The group has tea in Selina’s farmhouse. The general is fascinated by Selina’s talk of asparagus. Selina’s attention, however, is preoccupied with Roelf, as though “he were her one son, and had come home” (173). Dallas leans into Dirk and explains to him that Selina’s is the kind of portrait she would like to paint. Dirk cannot comprehend why Dallas is so captivated by his disheveled mother. Selina and Roelf share old jokes. Though Selina claims to have been nowhere in the world, Roelf assures her that she has “been everywhere” (174). The general worries that they will be late for Paula’s dinner, so the meeting must end. Roelf mentions off-handedly that he does not find Paula beautiful. Instead, he favors Dallas. Dirk can do nothing but watch helplessly as Roelf praises Dallas’s beauty. Before they leave, Roelf kisses Selina’s hand. Dallas asks permission to paint Selina’s portrait, and then they set off in the car, returning to Chicago. Dallas shares her compassionate thoughts with Roelf and then is dropped back at her studio. Dirk is taken to his apartment to get ready for the dinner at Paula’s house. Inside his apartment, among his expensive possessions, he is greeted by his Japanese houseman, who has laid his expensive clothes out ready. Everything seems correct and immaculate. As he prepares, Dirk lies still on the bed. Paula calls, the “shrill insistence” of the telephone interrupting his reflection (175).

Chapters 17-21 Analysis

In the closing chapters of So Big, Dirk is finally honest with himself. He will never return to architecture, he knows, and he can admit this to his mother. The trappings of wealth are too alluring for him to ever go back, even if he recognizes how empty and unrewarding they are. His home is stuffed with expensive décor, yet none of it makes him happy. He dresses in the same suits that the Chicago elite have always seemed to flaunt in front of him, yet he gains no satisfaction from dressing just like them. Everything feels like an elaborate but empty performance of happiness. Dirk is honest enough to accept that wealth is the domineering force in his life and that the acquisition of wealth is his primary goal, but he is still unable to understand The Relationship Between Autonomy and Happiness. By pursuing wealth for its own sake, Dirk has built his life on adherence to societal expectations. Now he has the admiration and envy of strangers, but this does not make him happy. He has not even figured out what he himself wants, as opposed to what his society has told him he should want.

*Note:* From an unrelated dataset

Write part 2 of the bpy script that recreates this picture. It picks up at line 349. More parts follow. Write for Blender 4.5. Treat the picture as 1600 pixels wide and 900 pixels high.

This lack of self-determination has consequences in his emotional life. Since he has acquired his wealth in a relatively easy manner, since he does not really care about the work but only about the wealth that it produces, he never has to strive for his passions. He abandoned architecture because, while it satisfied his artistic inclinations, he was frustrated by his lack of success and lack of money. Moving into banking was much more profitable, but the result was a man who—as Dallas suggests—is too smooth and too soft. He has never been forced to fight for his passion; rather, he abandoned the one pursuit that interested him. For all his wealth and status, Dirk is not happy. His love for Dallas is unrequited because she cannot ever love a man who did not fight for his passions.

Dallas’s entrance into the narrative gives Dirk something he has never had: a mirror in which he can recognize his dissatisfaction. Until they meet, Dirk is allowing himself to live a lie. He has accumulated wealth on the pretense that he wants to support his mother, even though the only thing that would make her happy would be for him to return to architecture. Deep down, he suspects that he has accumulated wealth for his own sake, but he will not bring himself to admit as much. In Dallas, he sees a person like his mother: someone who lives for The Importance of Self-Expression above anything else. He also sees someone who can charge $1,500 for a drawing, making her financially successful as well. In Dallas, Dirk sees someone who fought for her passions and was financially rewarded. As such, Dallas reflects Dirk’s own failures. In her, he sees the limitations of his relationship with the married woman he once loved. Paula shaped Dirk’s life, but she will never marry him. As he comes to know himself better, his love for Paula fades. She is as bound by convention as he is, and he comes to see her as a reminder of his own mistakes. Dallas, by contrast, shows him a world he might have known, had he ever cared enough to fight for it. His time with Dallas is tragic. Dirk is direct and tells her frankly that he loves her, but she tells him that she will not be able to love him, just as he now realizes that he will never be able to love himself. The awkwardness of their unmatched love contrasts with the passionate ease with which she sinks back into her bond with Roelf. Dirk believes he has everything, but Dallas shows him everything he cannot have.

Roelf’s return to the narrative is brief but impactful. In Roelf, the audience is given an insight into everything that Dirk might have been. Roelf is the person who sacrificed everything for art, based on an honest appraisal of what would make him happy. Dirk may be financially successful, but he envies Roelf’s more satisfying life. The reunion between Roelf and Selina is devastating for Dirk for exactly this reason. In Roelf, he is presented with the idea of what he might have been, had he listened to his mother. As Dallas exposed his unhappiness, Roelf exacerbates his misery. The closing chapters are a poignant example of a man who has achieved everything he wants but lacks the insight to understand why it does not please him. Finally, at the end of the novel, Dirk is able to look at himself honestly. He lies on the bed, ignoring Paula’s calls, because nothing can penetrate his sudden, profound understanding of how much he has miscalculated his own existence.